Closed mlinksva closed 1 year ago
I like very much the idea of documenting the scope of the claim. In my README for The Galley Slave I documented what I knew about the status of the rights, including the results of a search for likely holders. What I didn't do was an examination of what was and wasn't covered.
It would be good to have a real actual attorney help with that. Who do we know who thinks about music and the public domain? Ideally it would be somebody who understands the musical choices.
From IMSLP footer:
Content is available under the Creative Commons Attribution-ShareAlike 4.0 License
From the FAQ there:
a Creative Commons or Performance Restricted license
The their main page on licenses:
The possible licenses that are permissible on IMSLP:
Scans of old printed or manuscript music: NONE - public domain only. Manuscript scans (composers dead over 70 years): NONE - public domain only. (unless first published less than 25 years ago) (Re)Typesets: cc zero 1.0, cc by 4.0, cc by-sa 4.0, cc by-nc 4.0, cc by-nc-sa 4.0 and cpdl 4.0. Original or Copyrighted Compositions: One of the Creative Commons or Performance Restricted licenses. Recordings: One of the Creative Commons licenses.
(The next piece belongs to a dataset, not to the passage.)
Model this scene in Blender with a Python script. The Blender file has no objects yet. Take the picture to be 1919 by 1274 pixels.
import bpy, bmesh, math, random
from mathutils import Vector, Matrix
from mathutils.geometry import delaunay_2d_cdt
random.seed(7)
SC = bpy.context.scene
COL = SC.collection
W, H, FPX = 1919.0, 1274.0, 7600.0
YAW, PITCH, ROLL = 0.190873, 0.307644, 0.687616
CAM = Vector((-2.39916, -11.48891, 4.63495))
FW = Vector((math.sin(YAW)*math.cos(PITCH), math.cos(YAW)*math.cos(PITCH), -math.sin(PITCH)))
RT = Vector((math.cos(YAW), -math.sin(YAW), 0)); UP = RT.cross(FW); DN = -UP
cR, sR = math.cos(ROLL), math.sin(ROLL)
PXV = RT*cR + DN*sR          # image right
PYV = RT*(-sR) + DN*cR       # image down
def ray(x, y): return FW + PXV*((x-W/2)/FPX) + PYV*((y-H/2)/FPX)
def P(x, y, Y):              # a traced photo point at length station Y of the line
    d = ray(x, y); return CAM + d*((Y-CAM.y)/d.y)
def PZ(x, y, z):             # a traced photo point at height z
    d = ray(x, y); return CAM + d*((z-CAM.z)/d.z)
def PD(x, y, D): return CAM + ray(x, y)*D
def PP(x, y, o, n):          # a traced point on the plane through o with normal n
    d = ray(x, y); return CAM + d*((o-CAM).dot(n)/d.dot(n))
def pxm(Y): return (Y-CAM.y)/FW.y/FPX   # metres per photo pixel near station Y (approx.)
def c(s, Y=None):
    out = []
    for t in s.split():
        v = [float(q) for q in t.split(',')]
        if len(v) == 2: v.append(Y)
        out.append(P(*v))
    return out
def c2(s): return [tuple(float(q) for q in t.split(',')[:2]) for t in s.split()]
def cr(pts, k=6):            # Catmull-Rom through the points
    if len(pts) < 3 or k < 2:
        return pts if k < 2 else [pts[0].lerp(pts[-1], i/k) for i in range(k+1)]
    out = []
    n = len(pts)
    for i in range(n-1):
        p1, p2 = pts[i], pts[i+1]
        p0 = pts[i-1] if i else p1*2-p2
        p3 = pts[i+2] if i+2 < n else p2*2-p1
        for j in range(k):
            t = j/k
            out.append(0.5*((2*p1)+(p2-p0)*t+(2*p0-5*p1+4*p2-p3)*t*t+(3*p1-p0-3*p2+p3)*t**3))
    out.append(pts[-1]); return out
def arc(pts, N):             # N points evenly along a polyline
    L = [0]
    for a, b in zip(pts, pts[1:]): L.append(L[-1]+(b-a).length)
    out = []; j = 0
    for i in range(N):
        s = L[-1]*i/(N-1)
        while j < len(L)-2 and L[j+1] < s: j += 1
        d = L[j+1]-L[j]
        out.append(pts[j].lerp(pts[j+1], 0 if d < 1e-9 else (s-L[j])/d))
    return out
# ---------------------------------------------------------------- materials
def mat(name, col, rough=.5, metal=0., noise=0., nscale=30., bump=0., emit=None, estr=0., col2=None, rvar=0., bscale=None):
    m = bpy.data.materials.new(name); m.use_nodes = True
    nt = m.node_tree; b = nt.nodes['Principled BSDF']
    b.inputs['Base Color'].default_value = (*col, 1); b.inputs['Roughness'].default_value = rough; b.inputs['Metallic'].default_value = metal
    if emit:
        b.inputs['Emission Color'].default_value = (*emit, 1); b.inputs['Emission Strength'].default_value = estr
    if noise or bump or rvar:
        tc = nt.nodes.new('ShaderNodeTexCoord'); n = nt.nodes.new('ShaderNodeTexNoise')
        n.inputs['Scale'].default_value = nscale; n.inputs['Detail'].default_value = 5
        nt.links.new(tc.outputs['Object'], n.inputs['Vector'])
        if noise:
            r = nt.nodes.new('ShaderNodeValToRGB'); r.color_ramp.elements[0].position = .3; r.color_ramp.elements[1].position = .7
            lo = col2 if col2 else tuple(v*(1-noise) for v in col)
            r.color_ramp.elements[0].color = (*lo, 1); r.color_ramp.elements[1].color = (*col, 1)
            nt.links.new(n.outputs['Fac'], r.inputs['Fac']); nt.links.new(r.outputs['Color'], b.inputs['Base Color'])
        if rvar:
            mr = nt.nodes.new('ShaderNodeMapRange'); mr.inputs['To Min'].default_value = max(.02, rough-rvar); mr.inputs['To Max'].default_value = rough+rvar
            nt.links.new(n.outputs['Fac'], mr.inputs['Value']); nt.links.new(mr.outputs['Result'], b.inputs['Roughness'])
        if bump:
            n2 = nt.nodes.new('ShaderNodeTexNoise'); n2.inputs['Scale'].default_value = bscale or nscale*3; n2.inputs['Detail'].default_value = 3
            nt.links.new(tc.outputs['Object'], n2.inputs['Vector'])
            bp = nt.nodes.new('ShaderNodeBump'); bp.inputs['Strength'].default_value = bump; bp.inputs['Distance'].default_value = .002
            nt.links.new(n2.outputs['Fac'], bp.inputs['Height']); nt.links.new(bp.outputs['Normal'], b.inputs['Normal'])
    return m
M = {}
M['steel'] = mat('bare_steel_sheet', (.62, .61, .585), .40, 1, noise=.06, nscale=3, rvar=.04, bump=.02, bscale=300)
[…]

On thinking more about IMSLP, it is an excellent fit for sheet music like William Litten's, except that it is oriented towards classical music and not folk or roots. This orientation does matter.
There DO exist good projects for folk or roots music, but they do a bad job with digital transcriptions and long-term source control. These projects need some parts of IMSLP, but they need to keep the musicology to themselves.
On thinking more about Kat's original comment, I have added an acknowledgment of the public domain status of the original musical work to NOTICE.md. She suggests that there is nothing else copyrightable here, but I disagree. Where there is room for interpretation, there is an opportunity for lawyers to do mischief.
I'm going to stick with APL2, as originally chosen.
Taking @lucasgonze's suggestion to open an issue.
@mindspillage's comment:
I probably should know but don't the extent to which such transcriptions are subject to copyright restrictions and where. If it's ambiguous and wants to release under a conditional license, specifically Apache-2.0, adding notice about the underlying work's public domain status to the
NOTICE
file may perhaps be funny and/or pragmatic?